How difficult was it for you to let go of Jon's voice? Do you feel like there is more of his story left to tell?

It's always difficult to let go of a voice you've lived with for years; I've dreamed about my characters after the books are done.

Is there more to Jon's story? There is. Though sequels can be such cop-outs for writers, it's becoming obvious to me that Jon's not done with me yet -- not by a long shot. Here's what I know: he's fifty-eight, married to a woman named Alice, hiding in a high-desert town in Arizona I've come to know well, and on the run from her ex. I can't say more than that without letting air out of the story. 

Brewster is your fourth work of fiction including your debut, Lost Lake, which was published in 1998, so this question might be premature but have you started working on anything new? Any chance you will return to the short story form?
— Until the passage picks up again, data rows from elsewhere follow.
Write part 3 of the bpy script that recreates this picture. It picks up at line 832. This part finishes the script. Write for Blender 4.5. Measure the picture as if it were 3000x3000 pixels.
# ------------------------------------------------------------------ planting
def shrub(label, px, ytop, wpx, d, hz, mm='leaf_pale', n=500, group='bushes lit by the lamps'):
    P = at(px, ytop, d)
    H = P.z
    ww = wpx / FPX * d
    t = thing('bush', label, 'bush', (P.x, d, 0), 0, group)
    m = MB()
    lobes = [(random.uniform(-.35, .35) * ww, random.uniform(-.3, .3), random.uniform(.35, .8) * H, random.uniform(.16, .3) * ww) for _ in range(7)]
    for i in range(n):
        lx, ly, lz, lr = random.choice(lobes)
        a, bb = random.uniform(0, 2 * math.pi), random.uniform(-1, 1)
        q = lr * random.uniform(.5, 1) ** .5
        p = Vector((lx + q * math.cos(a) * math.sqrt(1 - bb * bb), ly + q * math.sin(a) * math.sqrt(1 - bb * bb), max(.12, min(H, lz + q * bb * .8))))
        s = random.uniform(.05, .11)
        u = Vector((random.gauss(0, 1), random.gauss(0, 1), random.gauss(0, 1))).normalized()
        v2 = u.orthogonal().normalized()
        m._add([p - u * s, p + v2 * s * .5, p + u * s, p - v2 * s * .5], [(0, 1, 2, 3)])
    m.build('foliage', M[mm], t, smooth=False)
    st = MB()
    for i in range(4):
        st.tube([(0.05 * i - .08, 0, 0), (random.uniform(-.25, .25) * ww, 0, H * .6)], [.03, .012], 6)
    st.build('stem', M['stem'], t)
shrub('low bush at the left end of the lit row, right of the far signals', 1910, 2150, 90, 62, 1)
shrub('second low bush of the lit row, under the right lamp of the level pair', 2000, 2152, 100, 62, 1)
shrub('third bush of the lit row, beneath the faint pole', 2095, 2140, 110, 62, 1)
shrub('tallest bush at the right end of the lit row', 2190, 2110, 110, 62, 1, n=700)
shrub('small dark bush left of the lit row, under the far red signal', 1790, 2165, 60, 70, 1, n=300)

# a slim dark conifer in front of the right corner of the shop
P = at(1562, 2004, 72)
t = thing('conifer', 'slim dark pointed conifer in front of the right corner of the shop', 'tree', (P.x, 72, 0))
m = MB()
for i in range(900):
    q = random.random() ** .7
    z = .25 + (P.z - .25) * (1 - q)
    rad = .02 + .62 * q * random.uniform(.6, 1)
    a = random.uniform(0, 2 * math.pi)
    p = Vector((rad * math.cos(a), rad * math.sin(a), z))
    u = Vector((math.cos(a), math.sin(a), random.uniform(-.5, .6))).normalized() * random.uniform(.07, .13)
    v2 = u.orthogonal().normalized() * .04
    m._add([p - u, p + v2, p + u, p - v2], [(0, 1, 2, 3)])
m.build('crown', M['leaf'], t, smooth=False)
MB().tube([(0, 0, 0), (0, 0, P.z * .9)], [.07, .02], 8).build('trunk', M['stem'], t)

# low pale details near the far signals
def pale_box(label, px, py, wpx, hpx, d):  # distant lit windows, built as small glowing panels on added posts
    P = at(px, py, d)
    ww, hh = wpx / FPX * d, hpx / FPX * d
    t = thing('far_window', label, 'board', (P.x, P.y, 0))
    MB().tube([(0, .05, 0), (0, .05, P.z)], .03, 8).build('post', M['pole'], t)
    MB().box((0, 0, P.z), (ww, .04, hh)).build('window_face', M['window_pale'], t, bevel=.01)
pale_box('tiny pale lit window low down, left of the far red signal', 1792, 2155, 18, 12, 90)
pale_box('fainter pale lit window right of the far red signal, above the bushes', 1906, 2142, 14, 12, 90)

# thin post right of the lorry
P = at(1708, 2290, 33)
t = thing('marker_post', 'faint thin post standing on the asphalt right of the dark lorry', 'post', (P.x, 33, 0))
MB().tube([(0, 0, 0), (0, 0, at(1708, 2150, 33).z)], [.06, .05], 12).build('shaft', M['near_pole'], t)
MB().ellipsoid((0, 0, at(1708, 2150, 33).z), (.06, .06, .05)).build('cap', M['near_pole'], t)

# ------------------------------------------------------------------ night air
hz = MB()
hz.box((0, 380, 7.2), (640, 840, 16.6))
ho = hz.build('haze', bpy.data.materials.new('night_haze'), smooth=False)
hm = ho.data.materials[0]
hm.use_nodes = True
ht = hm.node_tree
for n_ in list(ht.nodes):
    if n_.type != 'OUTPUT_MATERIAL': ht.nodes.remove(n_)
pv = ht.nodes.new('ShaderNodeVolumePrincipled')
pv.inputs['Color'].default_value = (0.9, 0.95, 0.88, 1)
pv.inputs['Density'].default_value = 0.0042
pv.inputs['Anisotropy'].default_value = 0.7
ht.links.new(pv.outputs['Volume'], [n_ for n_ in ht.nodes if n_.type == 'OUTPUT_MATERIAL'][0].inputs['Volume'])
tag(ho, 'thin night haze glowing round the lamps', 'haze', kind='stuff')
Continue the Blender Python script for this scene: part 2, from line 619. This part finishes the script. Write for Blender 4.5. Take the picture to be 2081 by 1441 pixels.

Though I may be following Jon for a while, there's no way I could ever stop writing stories. Still, they tend to come when they choose; there's a certain itch -- an idea, a bit of a dream -- and you build on that. I'll admit, I don't write many -- I wish I could. I've had a few in the past few years -- "Crossing" in The Paris Review, "The Hare's Mask" in Harper's -- that I'm pleased with, that took a lot out of me in ways I only partly understand. But the well's filling up again. I'll be back. It's what I do.